-- Begin Information shown --

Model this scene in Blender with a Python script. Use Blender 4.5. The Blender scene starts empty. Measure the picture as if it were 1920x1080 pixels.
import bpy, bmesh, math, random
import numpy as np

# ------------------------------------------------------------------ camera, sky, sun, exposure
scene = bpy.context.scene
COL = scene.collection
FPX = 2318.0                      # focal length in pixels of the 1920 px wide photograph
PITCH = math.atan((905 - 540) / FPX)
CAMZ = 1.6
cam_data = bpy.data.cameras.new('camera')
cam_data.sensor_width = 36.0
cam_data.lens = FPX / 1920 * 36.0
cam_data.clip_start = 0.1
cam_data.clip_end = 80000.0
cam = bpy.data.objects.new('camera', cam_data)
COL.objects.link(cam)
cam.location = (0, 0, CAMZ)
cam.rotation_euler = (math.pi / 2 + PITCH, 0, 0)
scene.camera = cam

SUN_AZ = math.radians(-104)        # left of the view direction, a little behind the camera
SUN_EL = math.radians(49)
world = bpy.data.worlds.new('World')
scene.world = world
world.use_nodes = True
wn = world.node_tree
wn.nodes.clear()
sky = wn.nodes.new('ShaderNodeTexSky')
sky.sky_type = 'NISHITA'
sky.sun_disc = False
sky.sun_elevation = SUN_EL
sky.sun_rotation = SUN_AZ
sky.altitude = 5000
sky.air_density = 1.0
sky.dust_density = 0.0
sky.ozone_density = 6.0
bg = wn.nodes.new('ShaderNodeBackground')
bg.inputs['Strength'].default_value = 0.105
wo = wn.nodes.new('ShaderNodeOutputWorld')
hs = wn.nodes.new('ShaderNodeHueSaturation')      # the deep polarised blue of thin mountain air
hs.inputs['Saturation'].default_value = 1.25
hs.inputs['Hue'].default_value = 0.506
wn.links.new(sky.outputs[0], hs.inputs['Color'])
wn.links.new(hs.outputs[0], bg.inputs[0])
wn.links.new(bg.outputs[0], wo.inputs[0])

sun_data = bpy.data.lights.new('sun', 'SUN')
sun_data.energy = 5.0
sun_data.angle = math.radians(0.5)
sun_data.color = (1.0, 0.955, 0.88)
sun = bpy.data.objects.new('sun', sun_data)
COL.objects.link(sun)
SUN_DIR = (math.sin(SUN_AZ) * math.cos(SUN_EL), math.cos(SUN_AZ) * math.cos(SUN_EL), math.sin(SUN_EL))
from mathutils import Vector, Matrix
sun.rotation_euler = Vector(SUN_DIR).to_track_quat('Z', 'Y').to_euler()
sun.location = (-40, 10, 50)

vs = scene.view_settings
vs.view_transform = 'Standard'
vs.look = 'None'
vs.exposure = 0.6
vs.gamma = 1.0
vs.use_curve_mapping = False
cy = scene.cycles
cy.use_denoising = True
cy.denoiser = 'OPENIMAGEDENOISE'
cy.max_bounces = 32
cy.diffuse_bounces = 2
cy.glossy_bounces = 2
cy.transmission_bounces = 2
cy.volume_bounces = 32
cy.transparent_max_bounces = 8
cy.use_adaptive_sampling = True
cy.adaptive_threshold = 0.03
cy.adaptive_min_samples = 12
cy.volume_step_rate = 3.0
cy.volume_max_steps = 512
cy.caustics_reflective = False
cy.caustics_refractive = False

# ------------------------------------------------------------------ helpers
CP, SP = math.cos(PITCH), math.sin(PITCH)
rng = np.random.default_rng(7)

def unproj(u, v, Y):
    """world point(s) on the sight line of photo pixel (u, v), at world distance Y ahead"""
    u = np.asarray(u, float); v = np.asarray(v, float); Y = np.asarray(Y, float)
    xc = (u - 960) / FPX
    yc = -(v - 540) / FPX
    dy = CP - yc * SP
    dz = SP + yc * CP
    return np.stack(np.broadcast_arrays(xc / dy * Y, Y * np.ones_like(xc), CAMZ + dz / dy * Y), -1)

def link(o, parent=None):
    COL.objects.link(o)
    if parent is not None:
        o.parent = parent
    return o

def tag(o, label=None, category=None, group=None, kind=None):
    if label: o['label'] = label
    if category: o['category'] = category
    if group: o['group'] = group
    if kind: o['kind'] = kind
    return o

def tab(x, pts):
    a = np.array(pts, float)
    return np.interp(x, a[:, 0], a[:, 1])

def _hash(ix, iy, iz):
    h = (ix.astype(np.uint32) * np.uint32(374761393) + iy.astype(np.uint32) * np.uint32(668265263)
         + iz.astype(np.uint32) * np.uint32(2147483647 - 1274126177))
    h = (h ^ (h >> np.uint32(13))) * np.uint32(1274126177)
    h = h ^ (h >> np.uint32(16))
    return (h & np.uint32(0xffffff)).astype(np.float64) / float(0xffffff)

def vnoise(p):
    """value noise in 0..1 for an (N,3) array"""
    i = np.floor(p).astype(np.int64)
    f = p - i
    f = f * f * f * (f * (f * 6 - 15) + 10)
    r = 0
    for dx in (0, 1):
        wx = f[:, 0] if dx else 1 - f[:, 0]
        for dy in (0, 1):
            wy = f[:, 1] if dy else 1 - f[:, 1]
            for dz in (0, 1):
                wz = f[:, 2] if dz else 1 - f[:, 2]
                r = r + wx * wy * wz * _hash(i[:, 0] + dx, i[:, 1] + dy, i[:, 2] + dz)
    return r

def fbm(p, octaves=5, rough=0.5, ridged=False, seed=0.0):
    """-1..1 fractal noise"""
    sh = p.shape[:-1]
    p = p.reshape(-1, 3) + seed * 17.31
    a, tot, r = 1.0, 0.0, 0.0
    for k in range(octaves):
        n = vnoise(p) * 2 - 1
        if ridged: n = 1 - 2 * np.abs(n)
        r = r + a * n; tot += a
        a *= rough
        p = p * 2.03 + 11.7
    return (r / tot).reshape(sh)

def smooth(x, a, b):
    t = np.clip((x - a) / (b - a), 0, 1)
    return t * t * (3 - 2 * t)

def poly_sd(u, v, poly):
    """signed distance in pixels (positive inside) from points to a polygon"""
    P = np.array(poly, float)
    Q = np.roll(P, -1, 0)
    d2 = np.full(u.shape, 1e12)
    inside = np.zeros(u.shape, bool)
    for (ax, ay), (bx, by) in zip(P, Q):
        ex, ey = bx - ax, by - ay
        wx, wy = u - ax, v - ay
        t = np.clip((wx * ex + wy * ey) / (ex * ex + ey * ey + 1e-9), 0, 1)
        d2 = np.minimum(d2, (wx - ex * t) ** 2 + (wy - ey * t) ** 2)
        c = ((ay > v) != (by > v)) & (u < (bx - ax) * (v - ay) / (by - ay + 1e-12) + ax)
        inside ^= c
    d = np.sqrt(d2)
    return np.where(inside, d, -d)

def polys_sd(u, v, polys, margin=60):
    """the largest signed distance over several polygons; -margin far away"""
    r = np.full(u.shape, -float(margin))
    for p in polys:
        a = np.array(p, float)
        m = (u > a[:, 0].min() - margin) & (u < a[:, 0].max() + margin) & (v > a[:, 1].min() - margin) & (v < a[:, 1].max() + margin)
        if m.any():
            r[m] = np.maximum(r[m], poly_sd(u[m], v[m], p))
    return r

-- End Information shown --

Objective:
Look above and repeat, character for character, the lines from the first one to the line with "import numpy as np", counting both.

Completed task:
Model this scene in Blender with a Python script. Use Blender 4.5. The Blender scene starts empty. Measure the picture as if it were 1920x1080 pixels.
import bpy, bmesh, math, random
import numpy as np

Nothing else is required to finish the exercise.